KATHERINE ANNE PORTER IN THE 1960s

Porter’s prestige and fame reached its pinnacle in the 1960s, following the release of her only novel, Ship of Fools. The bestselling novel was so popular that it led to considerably media coverage of Porter, an Academy Award winning film adaptation, and the subsequent publication of The Collected Stories of Katherine Anne Porter, which won the Pulitzer Prize and the National Book Award for fiction. Porter faced health problems in her seventies but continued to travel across the country and to international locations including Mexico, Rome, and Paris.

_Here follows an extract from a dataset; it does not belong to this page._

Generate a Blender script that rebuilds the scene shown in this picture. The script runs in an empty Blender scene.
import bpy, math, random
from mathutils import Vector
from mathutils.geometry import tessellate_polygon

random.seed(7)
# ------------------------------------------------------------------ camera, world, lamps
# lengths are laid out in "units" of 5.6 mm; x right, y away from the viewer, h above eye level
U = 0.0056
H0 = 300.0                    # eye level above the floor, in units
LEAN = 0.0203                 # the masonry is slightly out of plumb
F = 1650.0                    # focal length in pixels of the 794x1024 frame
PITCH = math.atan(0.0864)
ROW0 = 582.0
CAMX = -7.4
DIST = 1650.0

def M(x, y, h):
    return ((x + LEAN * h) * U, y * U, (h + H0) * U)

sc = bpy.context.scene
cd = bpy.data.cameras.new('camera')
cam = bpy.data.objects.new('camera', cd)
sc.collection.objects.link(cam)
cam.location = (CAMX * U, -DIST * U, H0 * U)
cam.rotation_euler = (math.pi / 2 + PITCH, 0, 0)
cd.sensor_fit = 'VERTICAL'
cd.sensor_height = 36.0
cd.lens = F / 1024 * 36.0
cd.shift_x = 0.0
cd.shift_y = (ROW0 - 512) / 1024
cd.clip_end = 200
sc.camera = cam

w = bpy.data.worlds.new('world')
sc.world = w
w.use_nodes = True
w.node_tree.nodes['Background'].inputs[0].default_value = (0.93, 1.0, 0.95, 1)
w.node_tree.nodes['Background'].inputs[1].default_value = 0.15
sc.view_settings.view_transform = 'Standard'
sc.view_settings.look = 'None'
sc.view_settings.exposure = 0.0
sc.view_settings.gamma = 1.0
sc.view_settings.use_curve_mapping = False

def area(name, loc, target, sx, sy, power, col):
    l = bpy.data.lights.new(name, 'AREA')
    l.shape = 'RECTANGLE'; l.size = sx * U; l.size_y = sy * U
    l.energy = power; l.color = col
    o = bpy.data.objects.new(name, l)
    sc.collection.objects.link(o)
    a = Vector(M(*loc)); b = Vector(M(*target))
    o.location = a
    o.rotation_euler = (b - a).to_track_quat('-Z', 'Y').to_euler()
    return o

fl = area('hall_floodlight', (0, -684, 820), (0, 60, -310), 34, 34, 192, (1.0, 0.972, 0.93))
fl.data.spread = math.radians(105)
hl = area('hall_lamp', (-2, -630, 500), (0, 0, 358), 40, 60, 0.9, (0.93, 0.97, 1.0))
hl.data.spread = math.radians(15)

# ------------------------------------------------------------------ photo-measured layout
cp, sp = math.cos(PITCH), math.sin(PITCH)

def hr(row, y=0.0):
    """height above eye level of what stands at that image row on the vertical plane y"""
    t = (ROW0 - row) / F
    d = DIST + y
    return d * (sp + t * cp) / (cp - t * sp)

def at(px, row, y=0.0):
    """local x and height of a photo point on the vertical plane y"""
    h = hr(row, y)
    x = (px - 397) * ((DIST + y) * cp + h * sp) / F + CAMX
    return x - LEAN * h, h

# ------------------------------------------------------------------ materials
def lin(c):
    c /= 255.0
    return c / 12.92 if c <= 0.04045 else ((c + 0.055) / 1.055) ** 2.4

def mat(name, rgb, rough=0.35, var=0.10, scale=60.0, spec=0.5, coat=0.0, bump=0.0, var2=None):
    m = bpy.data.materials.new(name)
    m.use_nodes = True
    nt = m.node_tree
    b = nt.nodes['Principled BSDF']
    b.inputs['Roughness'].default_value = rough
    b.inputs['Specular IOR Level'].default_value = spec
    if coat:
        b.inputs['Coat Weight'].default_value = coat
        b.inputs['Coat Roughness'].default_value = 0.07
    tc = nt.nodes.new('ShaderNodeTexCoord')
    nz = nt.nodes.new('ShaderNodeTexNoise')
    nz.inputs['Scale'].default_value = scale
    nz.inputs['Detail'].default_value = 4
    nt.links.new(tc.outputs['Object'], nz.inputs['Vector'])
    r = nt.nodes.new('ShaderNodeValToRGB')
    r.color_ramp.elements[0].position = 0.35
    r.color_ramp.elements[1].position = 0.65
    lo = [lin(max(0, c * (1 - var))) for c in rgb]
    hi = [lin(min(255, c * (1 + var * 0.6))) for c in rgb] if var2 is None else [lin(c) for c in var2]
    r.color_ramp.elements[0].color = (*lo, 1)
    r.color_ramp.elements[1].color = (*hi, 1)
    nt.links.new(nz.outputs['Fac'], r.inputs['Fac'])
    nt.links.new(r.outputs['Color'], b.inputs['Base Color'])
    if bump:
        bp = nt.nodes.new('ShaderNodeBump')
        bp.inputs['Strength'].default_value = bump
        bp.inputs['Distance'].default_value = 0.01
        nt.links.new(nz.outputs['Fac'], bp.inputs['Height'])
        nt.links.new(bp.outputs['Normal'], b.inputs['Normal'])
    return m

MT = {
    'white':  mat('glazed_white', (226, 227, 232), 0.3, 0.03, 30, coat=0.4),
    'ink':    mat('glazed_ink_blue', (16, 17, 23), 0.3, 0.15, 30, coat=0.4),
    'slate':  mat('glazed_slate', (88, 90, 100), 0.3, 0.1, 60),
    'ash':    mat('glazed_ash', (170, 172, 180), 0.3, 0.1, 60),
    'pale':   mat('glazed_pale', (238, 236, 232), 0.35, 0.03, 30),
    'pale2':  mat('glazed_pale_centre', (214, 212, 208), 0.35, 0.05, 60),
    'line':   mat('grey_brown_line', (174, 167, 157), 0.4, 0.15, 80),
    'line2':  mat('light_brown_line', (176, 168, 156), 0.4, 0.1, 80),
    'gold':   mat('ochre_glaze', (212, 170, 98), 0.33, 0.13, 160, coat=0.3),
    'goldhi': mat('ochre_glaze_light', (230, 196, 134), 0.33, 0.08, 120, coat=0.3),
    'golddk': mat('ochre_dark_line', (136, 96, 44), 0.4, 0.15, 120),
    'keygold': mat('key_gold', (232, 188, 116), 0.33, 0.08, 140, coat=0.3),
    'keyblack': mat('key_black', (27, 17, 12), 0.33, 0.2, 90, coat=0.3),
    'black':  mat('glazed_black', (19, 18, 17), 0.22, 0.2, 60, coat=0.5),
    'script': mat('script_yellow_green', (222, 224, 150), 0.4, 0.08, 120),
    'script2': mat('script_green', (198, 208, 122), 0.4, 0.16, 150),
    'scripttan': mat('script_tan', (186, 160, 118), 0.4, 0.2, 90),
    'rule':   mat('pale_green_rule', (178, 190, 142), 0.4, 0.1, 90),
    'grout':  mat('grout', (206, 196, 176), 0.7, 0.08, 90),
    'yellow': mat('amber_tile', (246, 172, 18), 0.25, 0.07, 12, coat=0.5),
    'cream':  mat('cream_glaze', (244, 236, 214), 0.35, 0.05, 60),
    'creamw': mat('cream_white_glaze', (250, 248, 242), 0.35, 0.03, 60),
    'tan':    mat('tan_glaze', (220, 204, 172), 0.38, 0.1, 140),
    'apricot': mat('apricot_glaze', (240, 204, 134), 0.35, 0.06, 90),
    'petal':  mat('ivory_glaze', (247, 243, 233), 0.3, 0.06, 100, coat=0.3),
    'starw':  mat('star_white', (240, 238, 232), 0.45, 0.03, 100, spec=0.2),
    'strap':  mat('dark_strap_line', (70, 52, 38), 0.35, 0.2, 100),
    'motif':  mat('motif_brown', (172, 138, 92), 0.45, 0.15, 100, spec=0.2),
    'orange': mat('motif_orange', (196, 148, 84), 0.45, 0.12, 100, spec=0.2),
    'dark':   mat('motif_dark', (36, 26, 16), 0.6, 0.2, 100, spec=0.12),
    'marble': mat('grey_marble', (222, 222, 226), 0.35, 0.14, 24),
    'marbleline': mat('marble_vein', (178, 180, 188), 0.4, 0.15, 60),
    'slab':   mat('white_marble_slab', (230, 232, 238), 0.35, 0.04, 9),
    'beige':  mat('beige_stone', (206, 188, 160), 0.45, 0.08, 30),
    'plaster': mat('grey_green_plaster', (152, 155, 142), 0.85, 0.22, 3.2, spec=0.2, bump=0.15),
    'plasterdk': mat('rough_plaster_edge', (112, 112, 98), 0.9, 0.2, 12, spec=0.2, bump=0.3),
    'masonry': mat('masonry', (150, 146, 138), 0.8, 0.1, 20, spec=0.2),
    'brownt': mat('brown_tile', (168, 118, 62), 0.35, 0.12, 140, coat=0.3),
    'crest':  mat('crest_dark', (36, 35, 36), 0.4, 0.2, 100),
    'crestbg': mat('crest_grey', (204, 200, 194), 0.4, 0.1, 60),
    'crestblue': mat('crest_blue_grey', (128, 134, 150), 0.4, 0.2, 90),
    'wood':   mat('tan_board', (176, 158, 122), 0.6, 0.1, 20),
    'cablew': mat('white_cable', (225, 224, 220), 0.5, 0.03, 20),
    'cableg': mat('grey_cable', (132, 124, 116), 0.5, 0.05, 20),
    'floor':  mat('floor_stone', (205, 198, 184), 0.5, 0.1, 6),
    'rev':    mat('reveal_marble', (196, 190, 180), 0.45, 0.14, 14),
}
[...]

Katherine Anne Porter on her 70th birthday, in Barbara Wescott's garden, Hay Meadows, Rosemont, New Jersey, May 15, 1960. Caption on back reads: "Taken by Paul in Barabara Westcott's garden on my 70th birthday May 15, 1960." Katherine Anne Porter Papers, Special Collections and University Archives, University of Maryland Libraries.

Professional

Porter’s only full-length novel, Ship of Fools, is published to widespread acclaim in 1962. The novel is named a finalist for the 1963 National Book Award for Fiction and is adapted into an Academy Award winning movie in 1965. The Collected Stories of Katherine Anne Porter is subsequently published in 1964. It wins the 1966 Pulitzer Prize for Fiction as well as that year’s National Book Award for Fiction, making her the first woman to win the latter award. She also takes several lecture tours and continues writing for national periodicals.

Personal

Porter suffers serious health ailments periodically in the 1960s. While visiting Mexico in 1964, she becomes so ill that the last rites are read to her. She is befriended by E. Barrett Prettyman, Jr., who subsequently becomes her lawyer. She enjoys her celebrity status in Washington, D.C.. Her relationships with her sister Gay, her niece Ann, and Ann’s family are particularly important to her during this period.

Historical

Porter attends the 1961 inauguration of John F. Kennedy and visits his body lying in state at the Capitol following his assassination in 1963. She is awarded the Emerson-Thoreau Medal by the American Academy of Arts and Sciences in 1962. In 1967, the American Academy of Arts and Letters inducts her and awards her the Gold Medal for Fiction. After being awarded an honorary degree by the University of Maryland in 1966, she announces that the university’s library will serve as the repository for her papers and personal library. The Katherine Anne Porter Room opens there in 1968. The Katherine Anne Porter Foundation is founded in 1967 but is subsequently dissolved in 1973.

Geographical

Porter’s primary residence in the 1960s is Washington, D.C.. She visits Mexico again in 1960 and 1964 and travels throughout the United States on speaking tours. She visits Italy in the summer of 1962 and takes an extended residence in Rome and Paris between October 1962 and November 1963. In May 1969, she moves from Washington, D.C., to the suburb of College Park, MD.